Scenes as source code
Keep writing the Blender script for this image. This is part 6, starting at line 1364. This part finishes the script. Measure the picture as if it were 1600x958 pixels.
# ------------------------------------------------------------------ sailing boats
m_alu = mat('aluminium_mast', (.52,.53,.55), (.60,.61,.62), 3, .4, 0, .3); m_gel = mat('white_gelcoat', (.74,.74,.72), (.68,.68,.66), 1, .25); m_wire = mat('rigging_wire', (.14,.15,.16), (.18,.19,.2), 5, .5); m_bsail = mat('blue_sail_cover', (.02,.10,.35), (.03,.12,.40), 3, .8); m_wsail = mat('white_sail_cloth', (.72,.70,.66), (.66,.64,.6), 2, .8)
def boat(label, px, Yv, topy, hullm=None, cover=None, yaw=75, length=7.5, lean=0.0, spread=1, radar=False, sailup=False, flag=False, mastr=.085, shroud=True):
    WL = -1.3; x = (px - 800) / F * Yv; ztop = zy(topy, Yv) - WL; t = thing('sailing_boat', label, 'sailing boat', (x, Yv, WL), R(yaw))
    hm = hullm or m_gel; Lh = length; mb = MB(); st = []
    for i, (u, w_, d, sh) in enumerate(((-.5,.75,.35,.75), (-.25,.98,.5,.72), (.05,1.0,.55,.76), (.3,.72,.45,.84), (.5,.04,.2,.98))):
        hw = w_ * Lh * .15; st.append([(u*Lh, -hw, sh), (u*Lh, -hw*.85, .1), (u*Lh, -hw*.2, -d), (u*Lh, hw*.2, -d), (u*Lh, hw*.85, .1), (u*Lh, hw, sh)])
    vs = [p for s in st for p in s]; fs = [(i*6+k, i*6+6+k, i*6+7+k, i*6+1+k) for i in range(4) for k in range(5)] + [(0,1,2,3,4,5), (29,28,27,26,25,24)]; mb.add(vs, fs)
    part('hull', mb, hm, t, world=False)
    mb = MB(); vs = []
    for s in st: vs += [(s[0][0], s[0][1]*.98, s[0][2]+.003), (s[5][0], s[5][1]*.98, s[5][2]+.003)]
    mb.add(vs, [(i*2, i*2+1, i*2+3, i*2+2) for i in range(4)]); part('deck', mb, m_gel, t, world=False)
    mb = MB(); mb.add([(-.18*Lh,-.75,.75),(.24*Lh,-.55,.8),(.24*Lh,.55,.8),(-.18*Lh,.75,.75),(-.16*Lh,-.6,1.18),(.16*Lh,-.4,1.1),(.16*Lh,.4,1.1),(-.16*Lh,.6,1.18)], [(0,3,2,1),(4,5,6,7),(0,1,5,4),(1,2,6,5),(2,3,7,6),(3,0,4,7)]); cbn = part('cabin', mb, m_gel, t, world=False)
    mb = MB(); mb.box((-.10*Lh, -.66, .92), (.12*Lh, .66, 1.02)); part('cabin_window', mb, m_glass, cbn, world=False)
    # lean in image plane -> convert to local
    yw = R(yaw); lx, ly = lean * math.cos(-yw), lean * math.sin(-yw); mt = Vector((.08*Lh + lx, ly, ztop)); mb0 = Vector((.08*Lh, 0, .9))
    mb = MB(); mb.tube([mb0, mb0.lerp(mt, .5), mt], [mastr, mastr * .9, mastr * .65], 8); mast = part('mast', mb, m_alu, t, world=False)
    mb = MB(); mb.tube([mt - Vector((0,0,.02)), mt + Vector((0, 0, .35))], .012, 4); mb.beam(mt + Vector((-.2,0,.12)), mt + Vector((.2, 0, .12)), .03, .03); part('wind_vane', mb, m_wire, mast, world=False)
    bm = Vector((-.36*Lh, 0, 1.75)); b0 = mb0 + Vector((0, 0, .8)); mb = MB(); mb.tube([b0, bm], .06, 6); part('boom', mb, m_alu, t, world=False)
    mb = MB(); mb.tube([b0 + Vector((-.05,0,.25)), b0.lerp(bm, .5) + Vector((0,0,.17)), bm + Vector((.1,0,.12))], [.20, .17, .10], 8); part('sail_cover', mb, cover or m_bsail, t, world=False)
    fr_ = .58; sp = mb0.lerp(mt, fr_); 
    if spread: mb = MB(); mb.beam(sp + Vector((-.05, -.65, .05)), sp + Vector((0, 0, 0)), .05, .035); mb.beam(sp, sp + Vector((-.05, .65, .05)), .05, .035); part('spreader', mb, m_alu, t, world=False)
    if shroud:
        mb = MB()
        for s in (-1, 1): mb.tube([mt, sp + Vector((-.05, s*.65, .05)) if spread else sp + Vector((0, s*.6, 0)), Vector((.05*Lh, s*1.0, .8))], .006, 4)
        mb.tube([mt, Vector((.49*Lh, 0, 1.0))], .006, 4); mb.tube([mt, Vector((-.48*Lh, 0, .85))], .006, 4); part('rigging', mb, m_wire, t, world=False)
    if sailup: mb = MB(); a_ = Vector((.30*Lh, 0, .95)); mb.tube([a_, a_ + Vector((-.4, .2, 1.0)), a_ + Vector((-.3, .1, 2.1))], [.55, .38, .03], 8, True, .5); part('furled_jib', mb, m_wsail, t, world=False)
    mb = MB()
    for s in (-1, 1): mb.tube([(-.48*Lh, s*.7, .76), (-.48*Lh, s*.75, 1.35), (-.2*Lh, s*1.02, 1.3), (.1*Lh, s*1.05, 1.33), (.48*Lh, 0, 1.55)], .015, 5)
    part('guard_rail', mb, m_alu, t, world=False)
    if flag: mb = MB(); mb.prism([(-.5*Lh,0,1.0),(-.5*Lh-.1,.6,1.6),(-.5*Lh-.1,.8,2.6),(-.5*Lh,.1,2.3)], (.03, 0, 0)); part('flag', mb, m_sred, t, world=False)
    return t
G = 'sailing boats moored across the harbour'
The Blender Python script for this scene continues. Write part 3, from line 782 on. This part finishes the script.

# [Exercise]
The records above are to be repeated exactly, in their entirety.

# [Complete output]
Keep writing the Blender script for this image. This is part 6, starting at line 1364. This part finishes the script. Measure the picture as if it were 1600x958 pixels.
# ------------------------------------------------------------------ sailing boats
m_alu = mat('aluminium_mast', (.52,.53,.55), (.60,.61,.62), 3, .4, 0, .3); m_gel = mat('white_gelcoat', (.74,.74,.72), (.68,.68,.66), 1, .25); m_wire = mat('rigging_wire', (.14,.15,.16), (.18,.19,.2), 5, .5); m_bsail = mat('blue_sail_cover', (.02,.10,.35), (.03,.12,.40), 3, .8); m_wsail = mat('white_sail_cloth', (.72,.70,.66), (.66,.64,.6), 2, .8)
def boat(label, px, Yv, topy, hullm=None, cover=None, yaw=75, length=7.5, lean=0.0, spread=1, radar=False, sailup=False, flag=False, mastr=.085, shroud=True):
    WL = -1.3; x = (px - 800) / F * Yv; ztop = zy(topy, Yv) - WL; t = thing('sailing_boat', label, 'sailing boat', (x, Yv, WL), R(yaw))
    hm = hullm or m_gel; Lh = length; mb = MB(); st = []
    for i, (u, w_, d, sh) in enumerate(((-.5,.75,.35,.75), (-.25,.98,.5,.72), (.05,1.0,.55,.76), (.3,.72,.45,.84), (.5,.04,.2,.98))):
        hw = w_ * Lh * .15; st.append([(u*Lh, -hw, sh), (u*Lh, -hw*.85, .1), (u*Lh, -hw*.2, -d), (u*Lh, hw*.2, -d), (u*Lh, hw*.85, .1), (u*Lh, hw, sh)])
    vs = [p for s in st for p in s]; fs = [(i*6+k, i*6+6+k, i*6+7+k, i*6+1+k) for i in range(4) for k in range(5)] + [(0,1,2,3,4,5), (29,28,27,26,25,24)]; mb.add(vs, fs)
    part('hull', mb, hm, t, world=False)
    mb = MB(); vs = []
    for s in st: vs += [(s[0][0], s[0][1]*.98, s[0][2]+.003), (s[5][0], s[5][1]*.98, s[5][2]+.003)]
    mb.add(vs, [(i*2, i*2+1, i*2+3, i*2+2) for i in range(4)]); part('deck', mb, m_gel, t, world=False)
    mb = MB(); mb.add([(-.18*Lh,-.75,.75),(.24*Lh,-.55,.8),(.24*Lh,.55,.8),(-.18*Lh,.75,.75),(-.16*Lh,-.6,1.18),(.16*Lh,-.4,1.1),(.16*Lh,.4,1.1),(-.16*Lh,.6,1.18)], [(0,3,2,1),(4,5,6,7),(0,1,5,4),(1,2,6,5),(2,3,7,6),(3,0,4,7)]); cbn = part('cabin', mb, m_gel, t, world=False)
    mb = MB(); mb.box((-.10*Lh, -.66, .92), (.12*Lh, .66, 1.02)); part('cabin_window', mb, m_glass, cbn, world=False)
    # lean in image plane -> convert to local
    yw = R(yaw); lx, ly = lean * math.cos(-yw), lean * math.sin(-yw); mt = Vector((.08*Lh + lx, ly, ztop)); mb0 = Vector((.08*Lh, 0, .9))
    mb = MB(); mb.tube([mb0, mb0.lerp(mt, .5), mt], [mastr, mastr * .9, mastr * .65], 8); mast = part('mast', mb, m_alu, t, world=False)
    mb = MB(); mb.tube([mt - Vector((0,0,.02)), mt + Vector((0, 0, .35))], .012, 4); mb.beam(mt + Vector((-.2,0,.12)), mt + Vector((.2, 0, .12)), .03, .03); part('wind_vane', mb, m_wire, mast, world=False)
    bm = Vector((-.36*Lh, 0, 1.75)); b0 = mb0 + Vector((0, 0, .8)); mb = MB(); mb.tube([b0, bm], .06, 6); part('boom', mb, m_alu, t, world=False)
    mb = MB(); mb.tube([b0 + Vector((-.05,0,.25)), b0.lerp(bm, .5) + Vector((0,0,.17)), bm + Vector((.1,0,.12))], [.20, .17, .10], 8); part('sail_cover', mb, cover or m_bsail, t, world=False)
    fr_ = .58; sp = mb0.lerp(mt, fr_); 
    if spread: mb = MB(); mb.beam(sp + Vector((-.05, -.65, .05)), sp + Vector((0, 0, 0)), .05, .035); mb.beam(sp, sp + Vector((-.05, .65, .05)), .05, .035); part('spreader', mb, m_alu, t, world=False)
    if shroud:
        mb = MB()
        for s in (-1, 1): mb.tube([mt, sp + Vector((-.05, s*.65, .05)) if spread else sp + Vector((0, s*.6, 0)), Vector((.05*Lh, s*1.0, .8))], .006, 4)
        mb.tube([mt, Vector((.49*Lh, 0, 1.0))], .006, 4); mb.tube([mt, Vector((-.48*Lh, 0, .85))], .006, 4); part('rigging', mb, m_wire, t, world=False)
    if sailup: mb = MB(); a_ = Vector((.30*Lh, 0, .95)); mb.tube([a_, a_ + Vector((-.4, .2, 1.0)), a_ + Vector((-.3, .1, 2.1))], [.55, .38, .03], 8, True, .5); part('furled_jib', mb, m_wsail, t, world=False)
    mb = MB()
    for s in (-1, 1): mb.tube([(-.48*Lh, s*.7, .76), (-.48*Lh, s*.75, 1.35), (-.2*Lh, s*1.02, 1.3), (.1*Lh, s*1.05, 1.33), (.48*Lh, 0, 1.55)], .015, 5)
    part('guard_rail', mb, m_alu, t, world=False)
    if flag: mb = MB(); mb.prism([(-.5*Lh,0,1.0),(-.5*Lh-.1,.6,1.6),(-.5*Lh-.1,.8,2.6),(-.5*Lh,.1,2.3)], (.03, 0, 0)); part('flag', mb, m_sred, t, world=False)
    return t
G = 'sailing boats moored across the harbour'
The Blender Python script for this scene continues. Write part 3, from line 782 on. This part finishes the script.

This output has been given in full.